*INFORMATION PROVIDED:*

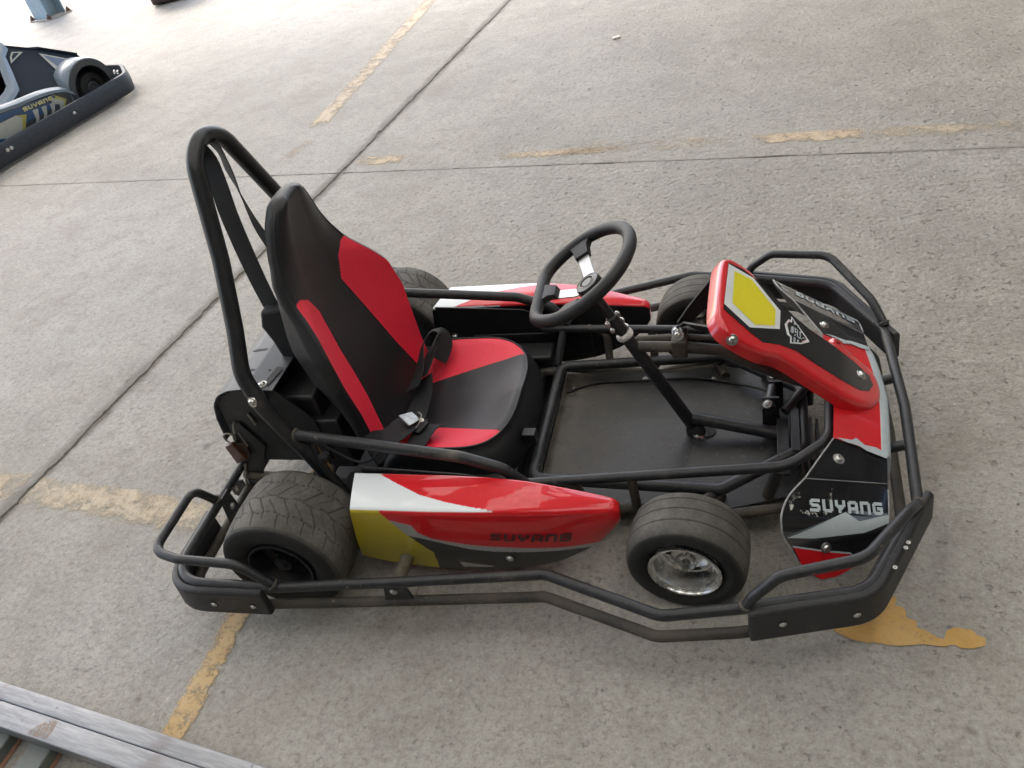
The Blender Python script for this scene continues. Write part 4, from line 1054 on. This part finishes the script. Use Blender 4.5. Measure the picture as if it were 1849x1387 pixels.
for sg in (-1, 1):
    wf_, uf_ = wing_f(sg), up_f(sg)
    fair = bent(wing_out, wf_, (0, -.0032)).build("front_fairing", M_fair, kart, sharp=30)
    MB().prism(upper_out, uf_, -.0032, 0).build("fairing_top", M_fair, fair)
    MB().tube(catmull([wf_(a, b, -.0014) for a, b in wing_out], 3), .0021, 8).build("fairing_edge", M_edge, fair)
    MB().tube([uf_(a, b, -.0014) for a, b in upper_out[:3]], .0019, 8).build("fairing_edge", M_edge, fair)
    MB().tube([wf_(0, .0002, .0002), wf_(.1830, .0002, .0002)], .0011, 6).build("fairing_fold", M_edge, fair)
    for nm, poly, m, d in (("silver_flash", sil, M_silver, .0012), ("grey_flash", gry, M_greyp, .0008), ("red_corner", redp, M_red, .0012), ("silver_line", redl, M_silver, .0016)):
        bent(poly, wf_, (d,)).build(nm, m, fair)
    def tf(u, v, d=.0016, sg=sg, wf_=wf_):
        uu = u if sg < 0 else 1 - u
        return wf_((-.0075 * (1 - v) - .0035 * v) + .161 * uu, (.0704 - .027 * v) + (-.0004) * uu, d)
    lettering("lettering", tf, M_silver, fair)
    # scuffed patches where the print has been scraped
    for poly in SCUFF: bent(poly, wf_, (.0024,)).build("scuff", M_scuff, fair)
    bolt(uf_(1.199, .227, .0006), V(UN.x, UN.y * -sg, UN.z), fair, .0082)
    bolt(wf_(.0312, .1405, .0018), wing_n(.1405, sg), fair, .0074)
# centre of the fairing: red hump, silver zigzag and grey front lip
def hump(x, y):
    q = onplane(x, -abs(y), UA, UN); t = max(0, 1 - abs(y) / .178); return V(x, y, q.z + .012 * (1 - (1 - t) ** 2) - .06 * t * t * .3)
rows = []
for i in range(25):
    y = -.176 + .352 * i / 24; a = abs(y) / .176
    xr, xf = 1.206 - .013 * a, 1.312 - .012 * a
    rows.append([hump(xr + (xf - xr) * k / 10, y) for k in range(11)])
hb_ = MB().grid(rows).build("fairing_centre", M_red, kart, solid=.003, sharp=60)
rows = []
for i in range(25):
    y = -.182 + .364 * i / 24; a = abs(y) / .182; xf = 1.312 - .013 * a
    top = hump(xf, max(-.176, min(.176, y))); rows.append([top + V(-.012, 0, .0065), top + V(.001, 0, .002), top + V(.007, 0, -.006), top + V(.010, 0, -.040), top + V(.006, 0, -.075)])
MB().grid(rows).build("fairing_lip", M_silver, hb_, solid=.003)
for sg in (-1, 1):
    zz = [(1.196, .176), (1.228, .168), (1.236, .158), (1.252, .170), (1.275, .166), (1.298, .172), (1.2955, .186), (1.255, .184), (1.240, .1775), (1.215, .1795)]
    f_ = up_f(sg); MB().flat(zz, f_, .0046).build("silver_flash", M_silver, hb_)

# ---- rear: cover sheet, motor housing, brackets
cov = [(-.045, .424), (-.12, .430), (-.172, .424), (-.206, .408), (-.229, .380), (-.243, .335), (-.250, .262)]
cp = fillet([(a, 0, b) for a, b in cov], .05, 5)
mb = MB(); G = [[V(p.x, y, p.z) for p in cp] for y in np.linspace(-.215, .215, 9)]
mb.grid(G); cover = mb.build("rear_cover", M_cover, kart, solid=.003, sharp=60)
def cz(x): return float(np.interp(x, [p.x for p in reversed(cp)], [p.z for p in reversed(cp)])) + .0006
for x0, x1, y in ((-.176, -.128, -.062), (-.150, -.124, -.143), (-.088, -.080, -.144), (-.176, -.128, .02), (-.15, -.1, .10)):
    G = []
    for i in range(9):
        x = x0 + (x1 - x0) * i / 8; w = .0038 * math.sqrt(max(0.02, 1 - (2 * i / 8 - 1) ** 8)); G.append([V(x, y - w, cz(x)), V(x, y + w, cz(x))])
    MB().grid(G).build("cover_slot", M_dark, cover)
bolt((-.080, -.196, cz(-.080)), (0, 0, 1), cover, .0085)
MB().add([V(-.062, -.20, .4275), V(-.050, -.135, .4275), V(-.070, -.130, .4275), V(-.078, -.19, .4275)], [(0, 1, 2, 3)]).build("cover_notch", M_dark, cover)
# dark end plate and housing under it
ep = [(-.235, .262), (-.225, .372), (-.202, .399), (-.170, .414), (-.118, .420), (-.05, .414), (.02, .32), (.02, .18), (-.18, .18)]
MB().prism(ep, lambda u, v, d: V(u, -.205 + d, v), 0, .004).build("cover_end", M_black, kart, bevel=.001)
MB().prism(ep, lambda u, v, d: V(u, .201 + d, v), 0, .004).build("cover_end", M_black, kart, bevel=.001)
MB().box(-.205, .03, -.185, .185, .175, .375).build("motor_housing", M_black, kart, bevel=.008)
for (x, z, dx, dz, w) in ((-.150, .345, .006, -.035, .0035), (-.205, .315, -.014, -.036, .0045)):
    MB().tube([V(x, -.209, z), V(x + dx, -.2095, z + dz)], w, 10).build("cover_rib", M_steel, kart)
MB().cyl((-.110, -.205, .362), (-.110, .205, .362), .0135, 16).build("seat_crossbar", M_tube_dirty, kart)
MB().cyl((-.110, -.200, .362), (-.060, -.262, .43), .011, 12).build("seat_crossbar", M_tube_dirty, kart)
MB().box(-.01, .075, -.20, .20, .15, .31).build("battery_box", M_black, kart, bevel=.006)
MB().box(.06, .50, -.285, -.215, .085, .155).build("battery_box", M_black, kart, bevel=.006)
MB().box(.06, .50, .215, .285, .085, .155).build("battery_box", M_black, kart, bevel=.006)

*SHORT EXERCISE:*
Retype everything in the material word for word, minus pictures.

*TASK ANSWER:*
The Blender Python script for this scene continues. Write part 4, from line 1054 on. This part finishes the script. Use Blender 4.5. Measure the picture as if it were 1849x1387 pixels.
for sg in (-1, 1):
    wf_, uf_ = wing_f(sg), up_f(sg)
    fair = bent(wing_out, wf_, (0, -.0032)).build("front_fairing", M_fair, kart, sharp=30)
    MB().prism(upper_out, uf_, -.0032, 0).build("fairing_top", M_fair, fair)
    MB().tube(catmull([wf_(a, b, -.0014) for a, b in wing_out], 3), .0021, 8).build("fairing_edge", M_edge, fair)
    MB().tube([uf_(a, b, -.0014) for a, b in upper_out[:3]], .0019, 8).build("fairing_edge", M_edge, fair)
    MB().tube([wf_(0, .0002, .0002), wf_(.1830, .0002, .0002)], .0011, 6).build("fairing_fold", M_edge, fair)
    for nm, poly, m, d in (("silver_flash", sil, M_silver, .0012), ("grey_flash", gry, M_greyp, .0008), ("red_corner", redp, M_red, .0012), ("silver_line", redl, M_silver, .0016)):
        bent(poly, wf_, (d,)).build(nm, m, fair)
    def tf(u, v, d=.0016, sg=sg, wf_=wf_):
        uu = u if sg < 0 else 1 - u
        return wf_((-.0075 * (1 - v) - .0035 * v) + .161 * uu, (.0704 - .027 * v) + (-.0004) * uu, d)
    lettering("lettering", tf, M_silver, fair)
    # scuffed patches where the print has been scraped
    for poly in SCUFF: bent(poly, wf_, (.0024,)).build("scuff", M_scuff, fair)
    bolt(uf_(1.199, .227, .0006), V(UN.x, UN.y * -sg, UN.z), fair, .0082)
    bolt(wf_(.0312, .1405, .0018), wing_n(.1405, sg), fair, .0074)
# centre of the fairing: red hump, silver zigzag and grey front lip
def hump(x, y):
    q = onplane(x, -abs(y), UA, UN); t = max(0, 1 - abs(y) / .178); return V(x, y, q.z + .012 * (1 - (1 - t) ** 2) - .06 * t * t * .3)
rows = []
for i in range(25):
    y = -.176 + .352 * i / 24; a = abs(y) / .176
    xr, xf = 1.206 - .013 * a, 1.312 - .012 * a
    rows.append([hump(xr + (xf - xr) * k / 10, y) for k in range(11)])
hb_ = MB().grid(rows).build("fairing_centre", M_red, kart, solid=.003, sharp=60)
rows = []
for i in range(25):
    y = -.182 + .364 * i / 24; a = abs(y) / .182; xf = 1.312 - .013 * a
    top = hump(xf, max(-.176, min(.176, y))); rows.append([top + V(-.012, 0, .0065), top + V(.001, 0, .002), top + V(.007, 0, -.006), top + V(.010, 0, -.040), top + V(.006, 0, -.075)])
MB().grid(rows).build("fairing_lip", M_silver, hb_, solid=.003)
for sg in (-1, 1):
    zz = [(1.196, .176), (1.228, .168), (1.236, .158), (1.252, .170), (1.275, .166), (1.298, .172), (1.2955, .186), (1.255, .184), (1.240, .1775), (1.215, .1795)]
    f_ = up_f(sg); MB().flat(zz, f_, .0046).build("silver_flash", M_silver, hb_)

# ---- rear: cover sheet, motor housing, brackets
cov = [(-.045, .424), (-.12, .430), (-.172, .424), (-.206, .408), (-.229, .380), (-.243, .335), (-.250, .262)]
cp = fillet([(a, 0, b) for a, b in cov], .05, 5)
mb = MB(); G = [[V(p.x, y, p.z) for p in cp] for y in np.linspace(-.215, .215, 9)]
mb.grid(G); cover = mb.build("rear_cover", M_cover, kart, solid=.003, sharp=60)
def cz(x): return float(np.interp(x, [p.x for p in reversed(cp)], [p.z for p in reversed(cp)])) + .0006
for x0, x1, y in ((-.176, -.128, -.062), (-.150, -.124, -.143), (-.088, -.080, -.144), (-.176, -.128, .02), (-.15, -.1, .10)):
    G = []
    for i in range(9):
        x = x0 + (x1 - x0) * i / 8; w = .0038 * math.sqrt(max(0.02, 1 - (2 * i / 8 - 1) ** 8)); G.append([V(x, y - w, cz(x)), V(x, y + w, cz(x))])
    MB().grid(G).build("cover_slot", M_dark, cover)
bolt((-.080, -.196, cz(-.080)), (0, 0, 1), cover, .0085)
MB().add([V(-.062, -.20, .4275), V(-.050, -.135, .4275), V(-.070, -.130, .4275), V(-.078, -.19, .4275)], [(0, 1, 2, 3)]).build("cover_notch", M_dark, cover)
# dark end plate and housing under it
ep = [(-.235, .262), (-.225, .372), (-.202, .399), (-.170, .414), (-.118, .420), (-.05, .414), (.02, .32), (.02, .18), (-.18, .18)]
MB().prism(ep, lambda u, v, d: V(u, -.205 + d, v), 0, .004).build("cover_end", M_black, kart, bevel=.001)
MB().prism(ep, lambda u, v, d: V(u, .201 + d, v), 0, .004).build("cover_end", M_black, kart, bevel=.001)
MB().box(-.205, .03, -.185, .185, .175, .375).build("motor_housing", M_black, kart, bevel=.008)
for (x, z, dx, dz, w) in ((-.150, .345, .006, -.035, .0035), (-.205, .315, -.014, -.036, .0045)):
    MB().tube([V(x, -.209, z), V(x + dx, -.2095, z + dz)], w, 10).build("cover_rib", M_steel, kart)
MB().cyl((-.110, -.205, .362), (-.110, .205, .362), .0135, 16).build("seat_crossbar", M_tube_dirty, kart)
MB().cyl((-.110, -.200, .362), (-.060, -.262, .43), .011, 12).build("seat_crossbar", M_tube_dirty, kart)
MB().box(-.01, .075, -.20, .20, .15, .31).build("battery_box", M_black, kart, bevel=.006)
MB().box(.06, .50, -.285, -.215, .085, .155).build("battery_box", M_black, kart, bevel=.006)
MB().box(.06, .50, .215, .285, .085, .155).build("battery_box", M_black, kart, bevel=.006)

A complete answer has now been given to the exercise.